What the task requires: Provide an exact copy of the data, excluding the images.

Data for processing:

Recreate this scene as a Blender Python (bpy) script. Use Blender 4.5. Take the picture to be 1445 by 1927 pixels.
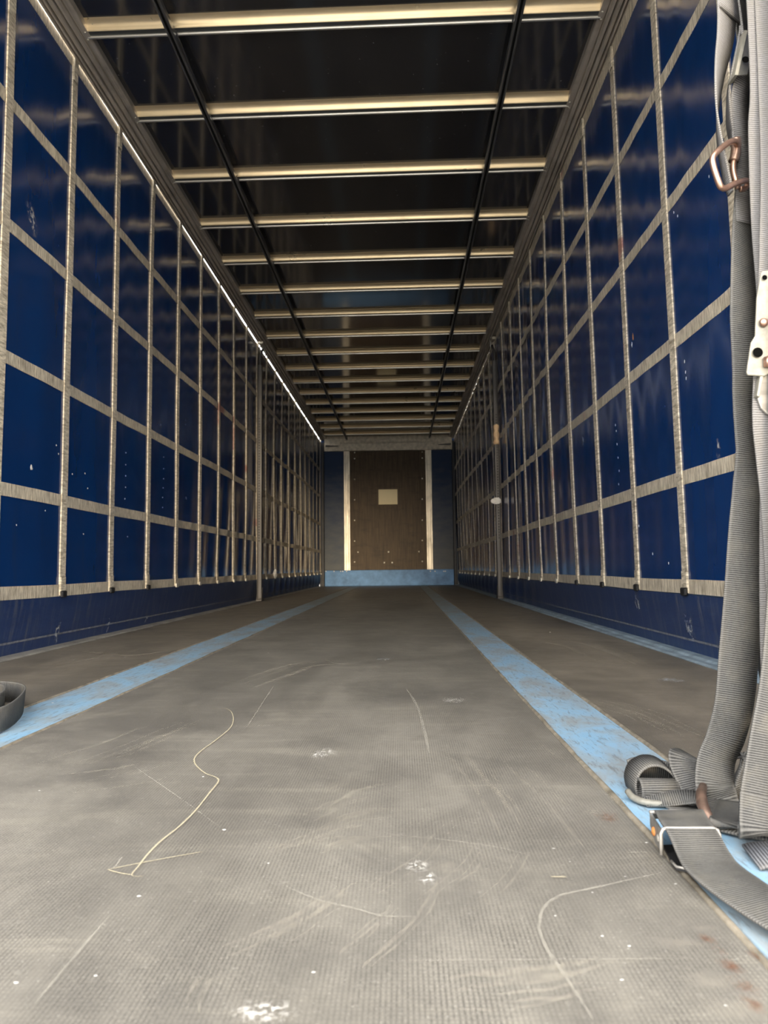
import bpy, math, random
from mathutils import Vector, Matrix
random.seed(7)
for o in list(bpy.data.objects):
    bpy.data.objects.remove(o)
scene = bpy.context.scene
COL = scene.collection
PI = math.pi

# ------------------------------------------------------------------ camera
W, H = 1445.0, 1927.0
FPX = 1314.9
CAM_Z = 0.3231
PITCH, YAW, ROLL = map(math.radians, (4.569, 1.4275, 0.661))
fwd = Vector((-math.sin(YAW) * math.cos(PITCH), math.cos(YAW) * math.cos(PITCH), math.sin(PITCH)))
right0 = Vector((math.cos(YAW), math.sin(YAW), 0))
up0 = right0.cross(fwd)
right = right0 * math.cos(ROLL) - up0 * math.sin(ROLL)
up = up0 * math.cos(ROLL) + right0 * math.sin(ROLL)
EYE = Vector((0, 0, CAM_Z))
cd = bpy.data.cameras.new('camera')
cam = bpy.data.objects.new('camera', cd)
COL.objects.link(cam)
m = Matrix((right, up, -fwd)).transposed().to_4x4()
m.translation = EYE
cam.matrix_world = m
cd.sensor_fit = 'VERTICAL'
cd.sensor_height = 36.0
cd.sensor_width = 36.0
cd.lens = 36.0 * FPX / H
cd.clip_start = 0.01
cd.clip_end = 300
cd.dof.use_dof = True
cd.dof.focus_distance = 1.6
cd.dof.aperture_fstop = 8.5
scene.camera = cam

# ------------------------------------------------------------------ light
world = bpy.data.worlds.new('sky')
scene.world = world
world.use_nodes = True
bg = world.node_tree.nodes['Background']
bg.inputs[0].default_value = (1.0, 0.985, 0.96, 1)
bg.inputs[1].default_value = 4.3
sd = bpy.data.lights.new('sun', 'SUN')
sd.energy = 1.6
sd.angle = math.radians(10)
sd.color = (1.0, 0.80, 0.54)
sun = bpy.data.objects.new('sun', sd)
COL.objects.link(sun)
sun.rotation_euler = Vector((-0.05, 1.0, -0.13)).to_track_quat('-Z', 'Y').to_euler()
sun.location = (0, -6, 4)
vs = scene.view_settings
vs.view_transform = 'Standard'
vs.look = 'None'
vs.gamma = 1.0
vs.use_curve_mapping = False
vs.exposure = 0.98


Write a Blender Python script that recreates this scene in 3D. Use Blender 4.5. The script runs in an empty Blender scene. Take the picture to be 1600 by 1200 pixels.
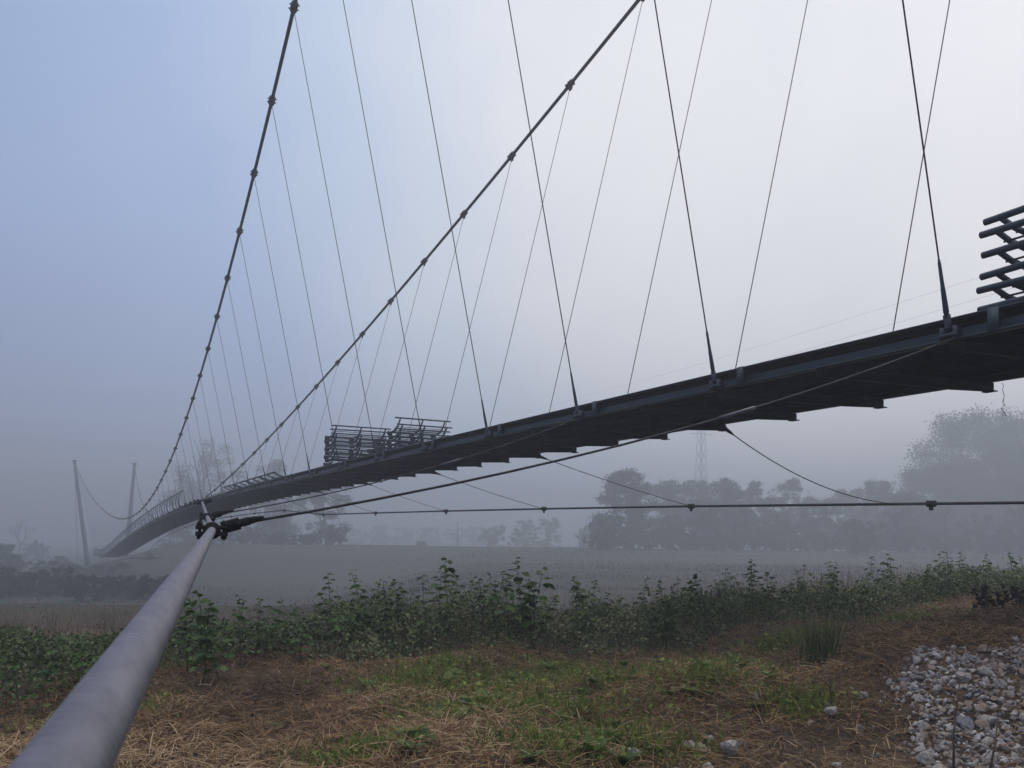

Exercise solution:
Recreate this scene as a Blender Python (bpy) script. Use Blender 4.5. Take the picture to be 1445 by 1927 pixels.
import bpy, math, random
from mathutils import Vector, Matrix
random.seed(7)
for o in list(bpy.data.objects):
    bpy.data.objects.remove(o)
scene = bpy.context.scene
COL = scene.collection
PI = math.pi

# ------------------------------------------------------------------ camera
W, H = 1445.0, 1927.0
FPX = 1314.9
CAM_Z = 0.3231
PITCH, YAW, ROLL = map(math.radians, (4.569, 1.4275, 0.661))
fwd = Vector((-math.sin(YAW) * math.cos(PITCH), math.cos(YAW) * math.cos(PITCH), math.sin(PITCH)))
right0 = Vector((math.cos(YAW), math.sin(YAW), 0))
up0 = right0.cross(fwd)
right = right0 * math.cos(ROLL) - up0 * math.sin(ROLL)
up = up0 * math.cos(ROLL) + right0 * math.sin(ROLL)
EYE = Vector((0, 0, CAM_Z))
cd = bpy.data.cameras.new('camera')
cam = bpy.data.objects.new('camera', cd)
COL.objects.link(cam)
m = Matrix((right, up, -fwd)).transposed().to_4x4()
m.translation = EYE
cam.matrix_world = m
cd.sensor_fit = 'VERTICAL'
cd.sensor_height = 36.0
cd.sensor_width = 36.0
cd.lens = 36.0 * FPX / H
cd.clip_start = 0.01
cd.clip_end = 300
cd.dof.use_dof = True
cd.dof.focus_distance = 1.6
cd.dof.aperture_fstop = 8.5
scene.camera = cam

# ------------------------------------------------------------------ light
world = bpy.data.worlds.new('sky')
scene.world = world
world.use_nodes = True
bg = world.node_tree.nodes['Background']
bg.inputs[0].default_value = (1.0, 0.985, 0.96, 1)
bg.inputs[1].default_value = 4.3
sd = bpy.data.lights.new('sun', 'SUN')
sd.energy = 1.6
sd.angle = math.radians(10)
sd.color = (1.0, 0.80, 0.54)
sun = bpy.data.objects.new('sun', sd)
COL.objects.link(sun)
sun.rotation_euler = Vector((-0.05, 1.0, -0.13)).to_track_quat('-Z', 'Y').to_euler()
sun.location = (0, -6, 4)
vs = scene.view_settings
vs.view_transform = 'Standard'
vs.look = 'None'
vs.gamma = 1.0
vs.use_curve_mapping = False
vs.exposure = 0.98


Write a Blender Python script that recreates this scene in 3D. Use Blender 4.5. The script runs in an empty Blender scene. Take the picture to be 1600 by 1200 pixels.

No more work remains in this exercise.